When the millage question came up, a woman raising her granddaughter — a junior attending Jacksonville schools — voiced her concern over being told her ballot wasn’t counted in the last school election when the detachment was approved by 95 percent of voters.
Darlene Dickman said she lives in Faulkner County but is zoned for PCSSD and pays taxes that will go to the new district when it separates completely.
Daniel Gray, the Jacksonville school board president, suggested she work that issue out with the Faulkner County Election Commission.
One man at the meeting pointed out that much needs to be done at North Pulaski for it to become a middle school. There are missing tiles, a “deplorable” cafeteria and classrooms that have to be walked through to get to other classrooms while classes are in session, he said.
Another attendee, Kathy Caswell, was also curious about what work would be done at North Pulaski. Then she mentioned, and many agreed, that the rivalry between JHS and NPHS students would be challenging when both sets of students attend classes together at JHS temporarily and for the first few years at a new combined high school.
Scott noted that NPHS has a new auditorium, new parking lots and a new bus lane. Carpet and tiles have been replaced, but half of the school needs those kinds of things done, he said.
Scott said improving North Pulaski would continue but admitted that the district “under invested” in facilities for 20 years. PCSSD spent one-sixth of what it should have on buildings, the director explained.
Things changed after the state took over the fiscally-distressed PCSSD in 2011, he said.
The school board was dissolved, and Jerry Guess was appointed superintendent then.
The first year after the takeover, $8 million was spent on roofs and renovating the front of JHS because the steps there were dangerous, Scott said.
He explained that crews have focused on improving and fixing common areas throughout the PCSSD’s 40 buildings, which include 36 schools.
But workers have only seen about 4 percent of the district’s classrooms, Scott said.
“There’s still a lot of things to be done, and it’s going to take a period of time,” he emphasized.
Lester said Scott had been doing a good job. But, he added, “It’s hard to put lipstick on a sow and make her look a whole lot better when she’s been wallowing in the mud as long as she has been.”
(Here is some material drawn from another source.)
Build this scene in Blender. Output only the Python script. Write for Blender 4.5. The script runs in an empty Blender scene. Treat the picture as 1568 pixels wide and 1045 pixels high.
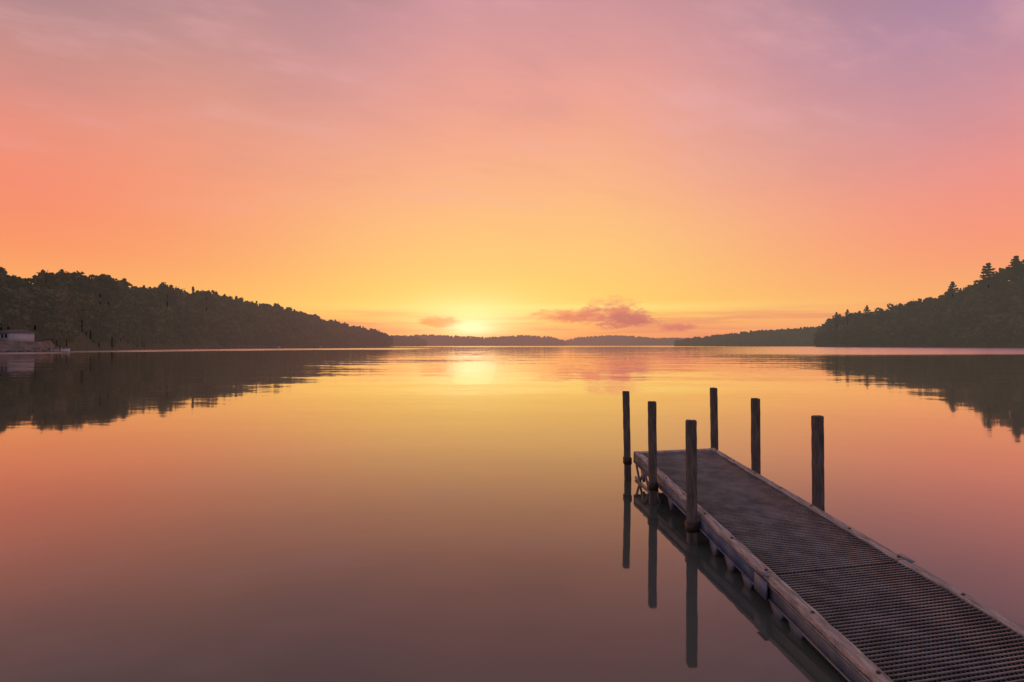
import bpy, math, random
import numpy as np
from mathutils import Vector, Matrix
random.seed(3); rng=np.random.default_rng(7)
H=1.87; F=871.0; CX=784.0; HZ=529.0
sc=bpy.context.scene
sc.view_settings.view_transform='Standard'; sc.view_settings.look='None'; sc.view_settings.exposure=0
def lin(c):
    return tuple(((v/255)/12.92 if v/255<=.04045 else ((v/255+.055)/1.055)**2.4) for v in c)
def rgba(c): return (*lin(c),1)

# ---------------------------------------------------------------- node helper
class NT:
    def __init__(s,nt): s.nt=nt; s.n=nt.nodes; s.l=nt.links
    def put(s,inp,v):
        if isinstance(v,bpy.types.NodeSocket): s.l.new(v,inp)
        elif v is not None: inp.default_value=v
    def M(s,op,a,b=None,c=None,clamp=False):
        n=s.n.new('ShaderNodeMath'); n.operation=op; n.use_clamp=clamp
        s.put(n.inputs[0],a)
        if b is not None: s.put(n.inputs[1],b)
        if c is not None: s.put(n.inputs[2],c)
        return n.outputs[0]
    def SS(s,v,a,b,lo=0.,hi=1.,kind='SMOOTHSTEP'):
        n=s.n.new('ShaderNodeMapRange'); n.interpolation_type=kind
        s.put(n.inputs[0],v); s.put(n.inputs[1],a); s.put(n.inputs[2],b); s.put(n.inputs[3],lo); s.put(n.inputs[4],hi)
        return n.outputs[0]
    def MIX(s,f,a,b,bt='MIX'):
        n=s.n.new('ShaderNodeMix'); n.data_type='RGBA'; n.blend_type=bt
        s.put(n.inputs[0],f); s.put(n.inputs[6],a); s.put(n.inputs[7],b); return n.outputs[2]
    def XYZ(s,x,y,z):
        n=s.n.new('ShaderNodeCombineXYZ'); s.put(n.inputs[0],x); s.put(n.inputs[1],y); s.put(n.inputs[2],z); return n.outputs[0]
    def SEP(s,v):
        n=s.n.new('ShaderNodeSeparateXYZ'); s.l.new(v,n.inputs[0]); return n.outputs
    def NOISE(s,v,scale,detail=3,rough=.5,col=False):
        n=s.n.new('ShaderNodeTexNoise'); s.put(n.inputs['Vector'],v); n.inputs['Scale'].default_value=scale
        n.inputs['Detail'].default_value=detail; n.inputs['Roughness'].default_value=rough
        return n.outputs['Color' if col else 'Fac']
    def RAMP(s,f,stops):
        n=s.n.new('ShaderNodeValToRGB'); cr=n.color_ramp
        while len(cr.elements)<len(stops): cr.elements.new(.5)
        for e,(p,c) in zip(cr.elements,stops): e.position=p
        for e,(p,c) in zip(cr.elements,stops): e.color=c if len(c)==4 else (*c,1)
        s.put(n.inputs[0],f); return n.outputs[0]
    def GAUSS(s,x,y):  # exp(-(x^2+y^2))
        a=s.M('MULTIPLY',x,x); b=s.M('MULTIPLY_ADD',y,y,a)
        return s.M('EXPONENT',s.M('MULTIPLY',b,-1.))

# ---------------------------------------------------------------- world sky
w=bpy.data.worlds.new("World"); sc.world=w; w.use_nodes=True
w.cycles.sampling_method='NONE'
T=NT(w.node_tree); T.n.clear()
tc=T.n.new('ShaderNodeTexCoord'); d=tc.outputs['Generated']
x,y,z=T.SEP(d)
za=T.M('ABSOLUTE',z)
el=T.M('MULTIPLY',T.M('ARCSINE',za),57.2958)
az=T.M('MULTIPLY',T.M('ARCTAN2',x,y),57.2958)
nlow=T.NOISE(d,2.2,1,.55)
elw=T.M('ADD',el,T.M('MULTIPLY',T.M('SUBTRACT',nlow,.5),T.M('MULTIPLY',el,.35)))
fe=T.M('DIVIDE',elw,45.,clamp=True)
def ramp(st): return T.RAMP(fe,[(e/45,rgba(c)) for e,c in st])
C=ramp([(0,(238,146,106)),(1.5,(244,160,108)),(2.8,(252,190,110)),(3.5,(255,212,114)),(4.6,(255,205,110)),(6,(255,203,114)),(8.4,(254,200,121)),(11.6,(254,193,127)),(14.7,(253,184,133)),
        (17.8,(250,177,138)),(20.7,(245,170,142)),(23.5,(239,165,148)),(26.2,(230,160,152)),(28.8,(220,156,155)),(31.5,(211,152,156)),(38,(160,126,134)),(45,(130,112,128))])
L=ramp([(0,(236,140,112)),(2,(250,172,106)),(4,(253,176,103)),(5.6,(253,165,102)),(7.5,(252,152,103)),(10,(250,144,108)),(12.4,(247,143,114)),(14.8,(242,145,120)),(17.2,(233,146,127)),
        (19.4,(220,146,134)),(21.7,(205,144,137)),(23.8,(191,141,140)),(25,(183,139,141)),(32,(146,124,132)),(45,(125,113,130))])
R=ramp([(0,(238,150,120)),(2,(250,172,114)),(4,(251,172,112)),(6.5,(250,160,117)),(9,(248,152,123)),(11.5,(243,150,132)),(13.9,(235,149,141)),(16.2,(222,148,149)),(18.5,(209,147,156)),
        (20.8,(196,144,160)),(23,(184,140,162)),(25,(174,136,162)),(32,(145,124,145)),(45,(125,113,135))])
wl=T.SS(az,-3.,-44.); wr=T.SS(az,6.,42.)
col=T.MIX(wl,C,L); col=T.MIX(wr,col,R)
back=T.SS(T.M('ABSOLUTE',az),60.,120.)
B=ramp([(0,(190,145,145)),(10,(170,136,145)),(30,(138,124,143)),(45,(122,114,138))])
col=T.MIX(back,col,B)
# high wispy cloud sheet, projected on a ceiling plane
zz=T.M('ADD',za,.12)
px=T.M('DIVIDE',x,zz); py=T.M('DIVIDE',y,zz)
pv=T.XYZ(T.M('ADD',px,T.M('MULTIPLY',py,.35)),T.M('MULTIPLY',T.M('SUBTRACT',py,T.M('MULTIPLY',px,.45)),1.9),0.)
wn=T.NOISE(pv,1.1,5,.62)
wm=T.M('MULTIPLY',T.M('SUBTRACT',wn,.5),2.)
hi=T.SS(el,7.,24.)
wm_p=T.M('MULTIPLY',T.SS(wm,-.02,.4),T.M('MULTIPLY',hi,.36))
wm_n=T.M('MULTIPLY',T.SS(wm,.02,-.4),T.M('MULTIPLY',hi,.18))
col=T.MIX(wm_p,col,rgba((240,178,180)))
col=T.MIX(wm_n,col,rgba((186,130,138)))
# sun glow (sun behind thin haze just over the far shore)
SAZ=-4.07; SEL=1.75
da=T.M('SUBTRACT',az,SAZ)
g1=T.GAUSS(T.M('DIVIDE',da,13.),T.M('DIVIDE',T.M('SUBTRACT',el,3.4),3.2))
g2=T.GAUSS(T.M('DIVIDE',da,6.8),T.M('DIVIDE',T.M('SUBTRACT',el,3.1),2.4))
g3=T.GAUSS(T.M('DIVIDE',da,4.6),T.M('DIVIDE',T.M('SUBTRACT',el,2.6),1.6))
g4=T.GAUSS(T.M('DIVIDE',da,2.2),T.M('DIVIDE',T.M('SUBTRACT',el,1.7),.75))
g5=T.GAUSS(T.M('DIVIDE',T.M('SUBTRACT',az,4.),15.),T.M('DIVIDE',T.M('SUBTRACT',el,3.75),.38))
col=T.MIX(T.M('MULTIPLY',g1,.55),col,(1.,.69,.19,1))
col=T.MIX(T.M('MULTIPLY',g5,.6),col,(1.,.80,.26,1))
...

Another woman at the meeting was concerned about the new district not having enough middle school students to fill North Pulaski, but she was told the Jacksonville-North Pulaski district has between 800 and 900 middle school students.
Scott was asked why PCSSD made improvements to Northwood when they were planning to close it. He said the closure would not have been permanent and the building would have been used within the next five years to alleviate crowding at other campuses.
Lester explained at the beginning of the meeting why moving kids from JMS, which was built in 1952, to Northwood, which was built in 1979, would help.
“I think our students, if we can put them in some nice facilities that are warm, safe and dry, they’re motivated to get a good education,” he said.
The plan still needs approval from the interim Jacksonville school board, but Lester expressed confidence that its members are supportive of the proposal.
About JMS, he said, “It’s a whole lot worse than what I even remembered” with students putting their coats on to travel between classes or in the cold bathrooms, walking through mud to the gym and being taught science in “dressing rooms.”
Lester added, “Our kids deserve more.”
PCSSD’s original plans called for Northwood’s 300 students to attend Sylvan Hills Middle School in Sherwood and left Northwood vacant for at least a year.
That school has a controlled climate with classrooms that aren’t outside, community-based instruction courses JMS didn’t offer and plenty of room for JMS students, Lester noted. He added that one of the drawbacks is some students living east of JMS would be an extra 20 minutes riding the bus.
But, Lester pointed out, the 20 minutes is worth the seven hours of being warm in classes at Northwood.